There was this moment when I was walking out to the garden with a rifle over my right shoulder and two tomato plants in my left hand and I thought to myself: this perfectly sums me up as a woman.

I propped the gun by the garden fence and let Finn out to romp on his tie-out. I watched the birds scratch and hunt worms and salamanders all around me while I cleaned out their coop. It was a back-breaking few hours of pitchforking old crap-lined straw, but the hard work felt good. I've been stressed out all week, and tired as hell. Not getting enough sleep and over-thinking too much. It was good to just dive into grunt work. I am covered in chicken poo and sweat as I check in with you. I am the picture of disgusting. Happy Birthday to me.

This weekend will be packed with things I love. My farm will be front and center, (there is so much to do here) but I have taken off from work Monday for my own mental health and as another small gift to myself. Instead of the office, Finn and I are heading on a local trail for his first-ever pack hike. It'll be short, and his pack empty, but a beginning none the less. (He's already walking on lead up to a mile every day by my side, and has been borrowing Jazz's dog pack as draft-animal training wheels.) I think It'll be fun. I might make him carry a sandwich for me. We'll do lunch. Clearly, I am a very exciting young person. Lunch dates with ruminants...

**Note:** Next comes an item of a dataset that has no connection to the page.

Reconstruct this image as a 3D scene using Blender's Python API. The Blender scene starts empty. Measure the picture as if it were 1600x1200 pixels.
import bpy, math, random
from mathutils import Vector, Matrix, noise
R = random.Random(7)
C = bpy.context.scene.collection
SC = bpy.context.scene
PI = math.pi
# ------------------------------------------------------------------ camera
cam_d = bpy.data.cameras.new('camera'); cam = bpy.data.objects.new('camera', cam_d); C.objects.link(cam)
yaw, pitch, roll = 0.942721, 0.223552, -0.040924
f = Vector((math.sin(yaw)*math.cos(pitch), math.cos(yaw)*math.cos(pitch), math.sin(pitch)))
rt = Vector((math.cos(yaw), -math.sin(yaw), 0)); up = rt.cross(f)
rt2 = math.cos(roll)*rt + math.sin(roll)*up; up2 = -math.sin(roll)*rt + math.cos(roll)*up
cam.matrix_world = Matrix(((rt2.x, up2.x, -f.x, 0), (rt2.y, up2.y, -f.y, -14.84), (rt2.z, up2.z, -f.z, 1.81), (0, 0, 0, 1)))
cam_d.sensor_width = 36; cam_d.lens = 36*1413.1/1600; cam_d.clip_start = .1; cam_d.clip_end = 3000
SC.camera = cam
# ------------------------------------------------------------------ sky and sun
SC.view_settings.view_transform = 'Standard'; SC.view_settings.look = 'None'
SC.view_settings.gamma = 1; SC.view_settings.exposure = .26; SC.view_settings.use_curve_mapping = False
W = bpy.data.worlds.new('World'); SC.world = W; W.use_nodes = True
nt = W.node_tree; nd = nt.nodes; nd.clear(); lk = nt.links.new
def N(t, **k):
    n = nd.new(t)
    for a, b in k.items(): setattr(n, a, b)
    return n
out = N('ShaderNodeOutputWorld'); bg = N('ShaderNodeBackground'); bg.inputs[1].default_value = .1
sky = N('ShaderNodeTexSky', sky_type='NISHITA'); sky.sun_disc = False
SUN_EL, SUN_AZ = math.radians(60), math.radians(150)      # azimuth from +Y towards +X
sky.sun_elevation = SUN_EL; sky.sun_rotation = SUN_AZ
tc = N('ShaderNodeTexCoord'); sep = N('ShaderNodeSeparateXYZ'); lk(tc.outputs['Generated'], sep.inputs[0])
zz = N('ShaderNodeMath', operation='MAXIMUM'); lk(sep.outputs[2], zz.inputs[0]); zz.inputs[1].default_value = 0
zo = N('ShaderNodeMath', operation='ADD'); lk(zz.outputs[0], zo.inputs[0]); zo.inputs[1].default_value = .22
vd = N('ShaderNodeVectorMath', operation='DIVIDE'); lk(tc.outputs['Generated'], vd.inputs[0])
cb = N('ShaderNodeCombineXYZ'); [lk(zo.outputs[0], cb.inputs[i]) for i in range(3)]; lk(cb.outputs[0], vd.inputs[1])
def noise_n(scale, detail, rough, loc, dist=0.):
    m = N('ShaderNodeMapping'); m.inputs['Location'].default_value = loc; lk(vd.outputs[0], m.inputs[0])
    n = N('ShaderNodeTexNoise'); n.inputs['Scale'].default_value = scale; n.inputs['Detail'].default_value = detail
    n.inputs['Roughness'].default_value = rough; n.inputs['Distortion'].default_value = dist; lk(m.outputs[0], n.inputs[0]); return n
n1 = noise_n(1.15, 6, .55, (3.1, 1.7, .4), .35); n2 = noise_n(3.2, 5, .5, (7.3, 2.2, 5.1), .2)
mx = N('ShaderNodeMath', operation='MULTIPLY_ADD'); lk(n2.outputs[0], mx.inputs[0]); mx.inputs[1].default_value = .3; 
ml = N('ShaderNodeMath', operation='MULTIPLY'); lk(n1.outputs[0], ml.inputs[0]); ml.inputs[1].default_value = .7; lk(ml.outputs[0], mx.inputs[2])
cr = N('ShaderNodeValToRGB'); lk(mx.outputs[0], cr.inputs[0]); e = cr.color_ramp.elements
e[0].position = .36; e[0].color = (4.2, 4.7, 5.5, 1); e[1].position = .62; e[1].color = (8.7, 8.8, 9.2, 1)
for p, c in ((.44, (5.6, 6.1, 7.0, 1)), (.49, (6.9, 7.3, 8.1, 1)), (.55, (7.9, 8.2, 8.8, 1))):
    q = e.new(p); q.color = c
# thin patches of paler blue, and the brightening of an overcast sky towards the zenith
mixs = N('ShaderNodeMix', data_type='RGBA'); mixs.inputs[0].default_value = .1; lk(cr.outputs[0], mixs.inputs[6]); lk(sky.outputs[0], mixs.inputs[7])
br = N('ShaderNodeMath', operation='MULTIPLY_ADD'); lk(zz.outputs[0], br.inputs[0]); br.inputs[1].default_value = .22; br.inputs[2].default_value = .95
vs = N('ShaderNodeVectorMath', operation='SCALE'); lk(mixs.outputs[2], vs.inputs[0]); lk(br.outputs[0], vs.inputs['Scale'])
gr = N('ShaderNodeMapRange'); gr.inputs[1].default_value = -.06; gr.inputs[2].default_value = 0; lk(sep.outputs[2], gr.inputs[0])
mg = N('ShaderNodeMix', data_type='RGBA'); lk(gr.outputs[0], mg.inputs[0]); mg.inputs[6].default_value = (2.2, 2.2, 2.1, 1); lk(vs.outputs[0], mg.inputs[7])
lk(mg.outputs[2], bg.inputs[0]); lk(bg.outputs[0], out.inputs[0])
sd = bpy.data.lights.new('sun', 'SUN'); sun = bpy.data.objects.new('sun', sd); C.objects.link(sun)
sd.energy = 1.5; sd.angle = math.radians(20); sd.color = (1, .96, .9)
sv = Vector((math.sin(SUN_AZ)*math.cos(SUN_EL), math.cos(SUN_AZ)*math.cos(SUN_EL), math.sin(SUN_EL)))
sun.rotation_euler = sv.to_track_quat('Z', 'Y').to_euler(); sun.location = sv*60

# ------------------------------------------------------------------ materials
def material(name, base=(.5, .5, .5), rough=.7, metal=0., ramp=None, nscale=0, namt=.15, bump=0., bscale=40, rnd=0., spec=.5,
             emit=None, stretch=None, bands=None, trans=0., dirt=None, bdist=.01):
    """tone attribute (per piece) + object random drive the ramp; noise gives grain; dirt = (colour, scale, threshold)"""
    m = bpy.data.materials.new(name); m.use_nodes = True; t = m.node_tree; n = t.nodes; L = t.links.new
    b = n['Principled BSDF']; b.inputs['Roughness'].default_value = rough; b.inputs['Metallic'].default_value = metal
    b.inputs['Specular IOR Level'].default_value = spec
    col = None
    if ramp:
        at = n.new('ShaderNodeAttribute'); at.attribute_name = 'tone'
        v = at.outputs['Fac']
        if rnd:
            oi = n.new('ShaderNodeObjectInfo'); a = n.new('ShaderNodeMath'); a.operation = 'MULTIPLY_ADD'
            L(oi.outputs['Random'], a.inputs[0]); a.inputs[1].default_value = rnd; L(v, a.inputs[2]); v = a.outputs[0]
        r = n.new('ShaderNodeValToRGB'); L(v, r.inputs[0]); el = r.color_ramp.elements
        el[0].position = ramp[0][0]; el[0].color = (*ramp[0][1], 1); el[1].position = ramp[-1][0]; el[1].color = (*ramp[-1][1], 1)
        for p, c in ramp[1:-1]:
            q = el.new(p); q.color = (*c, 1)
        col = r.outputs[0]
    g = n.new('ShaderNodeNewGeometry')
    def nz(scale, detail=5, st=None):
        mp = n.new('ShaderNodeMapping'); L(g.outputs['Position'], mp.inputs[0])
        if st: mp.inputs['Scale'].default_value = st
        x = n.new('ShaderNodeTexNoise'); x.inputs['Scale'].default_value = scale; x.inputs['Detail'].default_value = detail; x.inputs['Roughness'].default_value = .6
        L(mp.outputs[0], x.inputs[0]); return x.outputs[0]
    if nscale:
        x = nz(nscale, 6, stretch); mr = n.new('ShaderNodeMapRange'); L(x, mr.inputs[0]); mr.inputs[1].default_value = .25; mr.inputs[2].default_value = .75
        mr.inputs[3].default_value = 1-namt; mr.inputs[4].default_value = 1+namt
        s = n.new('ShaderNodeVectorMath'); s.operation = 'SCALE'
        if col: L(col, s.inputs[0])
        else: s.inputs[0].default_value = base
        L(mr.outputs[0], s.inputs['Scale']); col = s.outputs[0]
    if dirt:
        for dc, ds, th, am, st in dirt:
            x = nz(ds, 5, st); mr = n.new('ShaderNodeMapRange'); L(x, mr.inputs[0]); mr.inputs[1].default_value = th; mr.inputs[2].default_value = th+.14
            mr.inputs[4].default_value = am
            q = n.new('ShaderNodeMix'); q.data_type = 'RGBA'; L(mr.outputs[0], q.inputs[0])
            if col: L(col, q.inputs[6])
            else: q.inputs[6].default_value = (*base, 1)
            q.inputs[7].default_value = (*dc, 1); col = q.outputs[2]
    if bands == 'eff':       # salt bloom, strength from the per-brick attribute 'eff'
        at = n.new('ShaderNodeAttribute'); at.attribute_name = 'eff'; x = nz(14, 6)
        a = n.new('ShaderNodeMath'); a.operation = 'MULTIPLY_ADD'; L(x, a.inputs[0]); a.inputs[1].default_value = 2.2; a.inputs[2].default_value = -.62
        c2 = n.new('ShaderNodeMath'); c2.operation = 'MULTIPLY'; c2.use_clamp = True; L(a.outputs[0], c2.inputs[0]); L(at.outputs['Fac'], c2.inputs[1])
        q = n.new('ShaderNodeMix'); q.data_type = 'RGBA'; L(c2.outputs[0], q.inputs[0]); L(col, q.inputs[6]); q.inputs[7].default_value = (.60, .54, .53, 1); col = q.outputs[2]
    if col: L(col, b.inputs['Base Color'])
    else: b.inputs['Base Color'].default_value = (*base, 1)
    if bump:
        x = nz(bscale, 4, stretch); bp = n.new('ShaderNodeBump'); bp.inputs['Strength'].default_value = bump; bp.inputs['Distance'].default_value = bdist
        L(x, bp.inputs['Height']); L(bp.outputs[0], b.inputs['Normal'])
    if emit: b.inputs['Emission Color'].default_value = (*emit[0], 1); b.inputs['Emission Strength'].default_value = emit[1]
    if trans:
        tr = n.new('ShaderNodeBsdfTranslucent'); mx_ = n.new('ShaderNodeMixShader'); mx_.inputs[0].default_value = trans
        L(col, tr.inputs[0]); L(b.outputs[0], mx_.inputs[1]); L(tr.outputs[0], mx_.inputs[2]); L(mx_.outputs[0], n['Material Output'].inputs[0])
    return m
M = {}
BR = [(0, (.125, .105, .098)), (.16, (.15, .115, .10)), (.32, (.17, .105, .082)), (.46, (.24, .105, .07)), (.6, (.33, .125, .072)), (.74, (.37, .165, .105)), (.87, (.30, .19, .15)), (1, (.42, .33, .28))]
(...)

Tomorrow morning I am getting up early and driving over the mountain to Merck Forest for the Annual NEBCA Open Sheepdog Trials. I am hoping to either help in the pen or by learning to keep score. (In case I end up in the shoot, loading four sheep at a time onto the trial fields...I'll wear my boots) That day will be wonderful, and probably stir up all sorts of longings for my own lamb and wool farm, a dream that keeps me up at night and makes my stomach turn when I think it might not happen... But maybe someday I'll get my farm, and a good border collie or two by my side. That is the hope. I am big on hope. You have no idea.

Anyway, I'm sure you'll hear all about that tomorrow.

Tonight however, I turn 27. I'm covered in mud, sweat, chicken shit and smell like death—but I am happy. Not blissful. It's been a crap week, but happy. Now, I am going to shower like I have never showered before, slice into the watermellon sitting on my counter, tune my fiddle and guitar and light up the porch with as many candles as I can manage. Tonight I will throw myself a birthday concert. The theme: a new year, a fresh start.